Aim of the exercise = Report every line from the material that contains the word "only".

──────── Raw data

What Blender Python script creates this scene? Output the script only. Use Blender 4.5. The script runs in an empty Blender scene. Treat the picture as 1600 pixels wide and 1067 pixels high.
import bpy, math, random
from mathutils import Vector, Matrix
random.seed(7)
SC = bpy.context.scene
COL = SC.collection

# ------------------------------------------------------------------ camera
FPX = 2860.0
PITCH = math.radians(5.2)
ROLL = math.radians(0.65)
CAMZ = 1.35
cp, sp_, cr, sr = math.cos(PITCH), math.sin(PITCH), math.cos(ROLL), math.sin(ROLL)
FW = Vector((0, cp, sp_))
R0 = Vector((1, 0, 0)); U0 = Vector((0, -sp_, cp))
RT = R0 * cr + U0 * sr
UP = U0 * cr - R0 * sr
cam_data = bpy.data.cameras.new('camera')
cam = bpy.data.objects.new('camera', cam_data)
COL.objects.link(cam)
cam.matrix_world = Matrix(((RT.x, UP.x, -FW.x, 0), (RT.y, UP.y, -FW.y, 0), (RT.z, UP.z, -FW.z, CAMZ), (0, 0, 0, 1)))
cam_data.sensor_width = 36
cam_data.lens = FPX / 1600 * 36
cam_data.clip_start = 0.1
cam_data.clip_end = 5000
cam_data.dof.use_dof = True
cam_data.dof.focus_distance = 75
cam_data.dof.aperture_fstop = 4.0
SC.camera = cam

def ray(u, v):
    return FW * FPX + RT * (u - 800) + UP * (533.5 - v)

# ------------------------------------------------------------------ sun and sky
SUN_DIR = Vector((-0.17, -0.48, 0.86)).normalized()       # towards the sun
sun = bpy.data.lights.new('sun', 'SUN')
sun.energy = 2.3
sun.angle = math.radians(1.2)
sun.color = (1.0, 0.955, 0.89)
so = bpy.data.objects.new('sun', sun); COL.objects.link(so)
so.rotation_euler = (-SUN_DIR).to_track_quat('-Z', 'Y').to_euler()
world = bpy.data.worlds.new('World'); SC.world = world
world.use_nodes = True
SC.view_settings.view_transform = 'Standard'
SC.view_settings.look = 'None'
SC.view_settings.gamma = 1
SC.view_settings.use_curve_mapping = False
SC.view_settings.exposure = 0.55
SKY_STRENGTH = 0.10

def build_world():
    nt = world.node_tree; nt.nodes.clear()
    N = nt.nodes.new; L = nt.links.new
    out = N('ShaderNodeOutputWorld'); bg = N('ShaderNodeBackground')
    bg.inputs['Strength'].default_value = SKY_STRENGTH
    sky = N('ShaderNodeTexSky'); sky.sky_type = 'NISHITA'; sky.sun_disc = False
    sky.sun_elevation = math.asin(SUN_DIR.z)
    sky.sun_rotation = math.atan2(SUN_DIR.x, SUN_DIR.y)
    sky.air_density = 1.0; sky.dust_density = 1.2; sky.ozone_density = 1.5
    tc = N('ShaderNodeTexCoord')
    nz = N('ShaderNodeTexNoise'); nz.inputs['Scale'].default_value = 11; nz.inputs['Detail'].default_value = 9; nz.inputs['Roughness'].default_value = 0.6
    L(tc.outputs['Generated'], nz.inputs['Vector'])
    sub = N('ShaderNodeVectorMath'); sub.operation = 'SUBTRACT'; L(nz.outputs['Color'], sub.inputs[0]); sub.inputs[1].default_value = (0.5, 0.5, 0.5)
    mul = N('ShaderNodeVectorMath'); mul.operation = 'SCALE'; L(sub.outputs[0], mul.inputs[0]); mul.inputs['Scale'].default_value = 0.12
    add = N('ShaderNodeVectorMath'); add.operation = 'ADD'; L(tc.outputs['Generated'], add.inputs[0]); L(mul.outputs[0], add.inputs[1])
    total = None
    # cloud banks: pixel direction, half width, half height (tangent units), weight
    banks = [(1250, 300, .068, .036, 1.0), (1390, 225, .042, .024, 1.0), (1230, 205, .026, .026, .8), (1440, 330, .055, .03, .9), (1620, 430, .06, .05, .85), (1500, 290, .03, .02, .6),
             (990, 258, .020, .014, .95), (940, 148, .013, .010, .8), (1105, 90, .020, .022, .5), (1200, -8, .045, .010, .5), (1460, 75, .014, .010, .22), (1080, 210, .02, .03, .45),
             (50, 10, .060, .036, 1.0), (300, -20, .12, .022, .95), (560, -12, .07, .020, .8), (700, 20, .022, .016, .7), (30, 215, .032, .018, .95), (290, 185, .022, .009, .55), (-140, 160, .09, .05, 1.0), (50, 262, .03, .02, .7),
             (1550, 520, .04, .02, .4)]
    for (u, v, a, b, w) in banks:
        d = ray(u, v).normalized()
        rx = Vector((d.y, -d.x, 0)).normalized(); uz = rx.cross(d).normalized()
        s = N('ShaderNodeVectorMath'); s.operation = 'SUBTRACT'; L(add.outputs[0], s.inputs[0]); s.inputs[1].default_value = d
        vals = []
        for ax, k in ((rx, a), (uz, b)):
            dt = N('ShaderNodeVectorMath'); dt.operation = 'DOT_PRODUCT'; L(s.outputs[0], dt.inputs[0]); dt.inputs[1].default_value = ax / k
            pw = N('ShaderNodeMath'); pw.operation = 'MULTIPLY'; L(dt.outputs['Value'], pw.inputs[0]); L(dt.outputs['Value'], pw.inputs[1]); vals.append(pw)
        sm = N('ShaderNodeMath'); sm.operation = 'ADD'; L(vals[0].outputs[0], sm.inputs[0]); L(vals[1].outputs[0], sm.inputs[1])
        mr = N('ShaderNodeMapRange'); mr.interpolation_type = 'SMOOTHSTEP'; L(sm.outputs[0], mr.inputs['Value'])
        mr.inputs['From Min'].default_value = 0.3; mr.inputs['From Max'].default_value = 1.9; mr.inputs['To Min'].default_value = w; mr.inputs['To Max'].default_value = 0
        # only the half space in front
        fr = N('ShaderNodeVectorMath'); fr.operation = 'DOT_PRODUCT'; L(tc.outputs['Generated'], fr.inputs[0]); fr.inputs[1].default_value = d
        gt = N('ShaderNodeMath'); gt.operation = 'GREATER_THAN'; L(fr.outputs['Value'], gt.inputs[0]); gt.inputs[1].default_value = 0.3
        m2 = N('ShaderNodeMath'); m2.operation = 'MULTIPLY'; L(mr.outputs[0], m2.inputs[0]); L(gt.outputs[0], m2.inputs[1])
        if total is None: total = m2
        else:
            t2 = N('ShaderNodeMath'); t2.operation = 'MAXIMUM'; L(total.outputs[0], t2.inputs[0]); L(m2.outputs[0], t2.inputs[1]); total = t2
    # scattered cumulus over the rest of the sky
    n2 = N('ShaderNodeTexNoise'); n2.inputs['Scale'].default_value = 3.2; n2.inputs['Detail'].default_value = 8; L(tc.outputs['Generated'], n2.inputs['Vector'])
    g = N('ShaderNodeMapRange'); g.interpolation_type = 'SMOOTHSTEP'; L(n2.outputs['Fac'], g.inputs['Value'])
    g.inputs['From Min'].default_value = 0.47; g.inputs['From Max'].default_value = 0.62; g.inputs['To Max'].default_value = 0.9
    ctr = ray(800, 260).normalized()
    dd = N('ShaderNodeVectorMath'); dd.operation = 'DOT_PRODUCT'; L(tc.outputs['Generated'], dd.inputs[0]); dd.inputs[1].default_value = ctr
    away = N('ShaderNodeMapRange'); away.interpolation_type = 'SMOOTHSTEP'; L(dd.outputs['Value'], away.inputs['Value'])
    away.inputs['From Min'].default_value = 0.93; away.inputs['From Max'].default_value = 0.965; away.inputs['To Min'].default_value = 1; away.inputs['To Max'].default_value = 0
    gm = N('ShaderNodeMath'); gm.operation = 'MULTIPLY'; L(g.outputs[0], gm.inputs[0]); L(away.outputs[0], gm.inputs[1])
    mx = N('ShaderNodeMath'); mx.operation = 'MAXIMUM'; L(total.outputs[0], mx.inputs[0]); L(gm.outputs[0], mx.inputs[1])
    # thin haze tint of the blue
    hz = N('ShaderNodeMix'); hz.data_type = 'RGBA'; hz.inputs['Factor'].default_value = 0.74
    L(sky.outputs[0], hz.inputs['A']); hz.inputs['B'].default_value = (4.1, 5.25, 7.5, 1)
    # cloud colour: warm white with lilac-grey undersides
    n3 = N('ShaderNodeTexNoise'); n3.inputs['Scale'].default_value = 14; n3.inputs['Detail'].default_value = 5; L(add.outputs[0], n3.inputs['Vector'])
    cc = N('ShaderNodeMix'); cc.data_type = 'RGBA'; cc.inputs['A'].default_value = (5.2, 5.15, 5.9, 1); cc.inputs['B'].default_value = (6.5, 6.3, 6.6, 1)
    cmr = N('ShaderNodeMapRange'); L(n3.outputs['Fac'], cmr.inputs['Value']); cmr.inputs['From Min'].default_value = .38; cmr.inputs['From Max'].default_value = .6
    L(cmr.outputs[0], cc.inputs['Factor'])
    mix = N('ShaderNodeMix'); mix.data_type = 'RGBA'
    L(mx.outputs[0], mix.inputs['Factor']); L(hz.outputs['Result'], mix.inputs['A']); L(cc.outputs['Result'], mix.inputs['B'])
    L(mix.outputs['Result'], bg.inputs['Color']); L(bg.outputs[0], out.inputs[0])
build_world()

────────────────

Result =
What Blender Python script creates this scene? Output the script only. Use Blender 4.5. The script runs in an empty Blender scene. Treat the picture as 1600 pixels wide and 1067 pixels high.
        # only the half space in front